Data Privacy Day is coming up on January 28, 2025. According to The Council of Europe, “In 2006, the Committee of Ministers of the Council of Europe decided to designate 28 January as Data Protection Day. This day is now celebrated worldwide, under the name ‘International Data Protection Day’ or ‘Privacy Day.’
In other words, the event marks the anniversary of the opening to signature of the Convention for the Protection of Individuals with regard to Automatic Processing of Personal Data (ETS No. 108), thus raising awareness on the need to respect and protect individual’s privacy and highlighting the role of Convention 108 for transborder data flows in the world.”
In short, data privacy and data protection are topics that are important to individuals and businesses alike… perhaps never more so than they are today.
Richard Copeland, CEO of Leaseweb USA, and Roger Brulotte, CEO, Leaseweb Canada, have both told Digital Journal why it is important for consumers and businesses to note data privacy day.
Copeland explains: “In 2026, data privacy stops being an abstract compliance challenge and becomes a direct function of architectural decisions.

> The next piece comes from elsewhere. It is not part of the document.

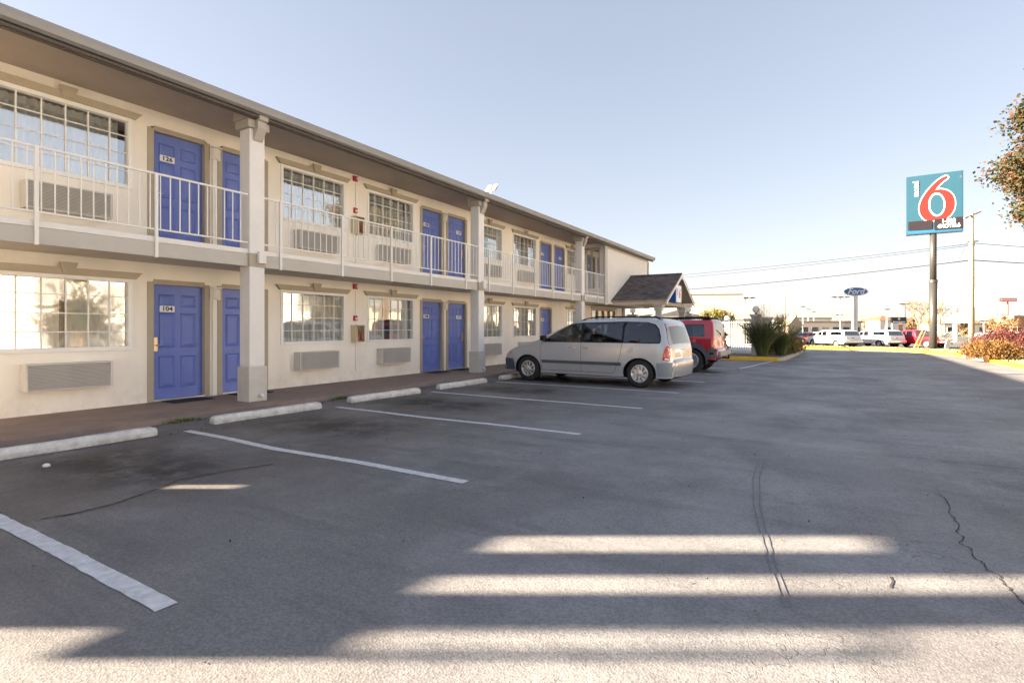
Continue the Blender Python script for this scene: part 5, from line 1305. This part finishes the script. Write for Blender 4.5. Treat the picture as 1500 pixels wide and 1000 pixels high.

Trusted Execution Environment technologies are finally viable at scale, and that changes how organizations think about where their most sensitive workloads live.”
Citing the risks, Copeland states: “When you can lock down data at the hardware and memory level, you’re no longer beholden to a single cloud provider for safety. You gain the freedom to run distributed, high-value workloads across multiple clouds, edge locations, and on-prem environments without sacrificing confidentiality or control. It’s a fundamentally different approach to privacy – one built on verifiable isolation rather than trust in the provider’s perimeter.”
The current technological trend of AI is presenting some immediate risks, observes Copeland: “At the same time, AI’s shift from simple automation to agentic workflows is exposing the weaknesses of large, multi-tenant hyperscale environments. As AI continues to become more and more critical, the less tolerant organizations are of unpredictable billing, noisy-neighbour issues, opaque GPU allocation, or cascading failures triggered by one overloaded service.”
There has also been a shift in approach from criminals: “Likewise, attackers are evolving too, using AI to exploit precisely those blind spots. That’s why we’re seeing momentum toward regional and bare-metal infrastructure where the environment is cleaner, the performance is transparent, and the blast radius is smaller. For enterprises that care about privacy and operational resilience, 2026 is the year infrastructure strategy becomes inseparable from data protection and privacy strategy.”
Brulotte focus on the day-to-day impact of AI on everyday life: “In the coming year, we will see that data privacy becomes a practical engineering issue, not a theoretical one. As AI moves from “nice to have” to a hard requirement for running the business, organizations are being forced to look closely at where their data actually lives and who ultimately controls it.”
In terms of the point of fissure, Brulotte finds: “The moment companies start training or fine-tuning models on sensitive datasets, they realize quickly that their existing on-prem gear will not cut it and that simply pushing everything to a hyperscaler introduces its own set of privacy and jurisdictional risks. That is why we’re seeing such strong momentum toward Canadian sovereign GPU infrastructure. It keeps training data, model artifacts, and intellectual property inside Canadian borders and under Canadian legal protections. The new collaboration cycle, where labs and universities build models and companies commercialize them, only reinforces that shift. When the geography, the governance, and the infrastructure are aligned from day one, privacy becomes easier to manage.”
Brulotte adds: “Companies are finally acknowledging something the industry has danced around for years, at the same time, hyperscalers were never designed to guarantee sovereignty or continuity for Canadian data. Recent outages and policy changes have made that painfully clear.”
Pinpointing the risk and offering a counter-solution, Brulotte finds: “Relying on one global provider concentrates risk, and it pushes organizations into complex, multi-tenant environments where they have little visibility and even less control. That is why a growing number of Canadian businesses are moving toward hybrid and multi-provider strategies. They want infrastructure built around their needs, not around someone else’s product catalogue. They want predictable performance, clear jurisdiction, and human support – not a ticketing portal. In 2026, the organizations that lead on data privacy will be the ones that diversify deliberately, build for control instead of convenience, and stop assuming that the biggest provider is automatically the safest choice.”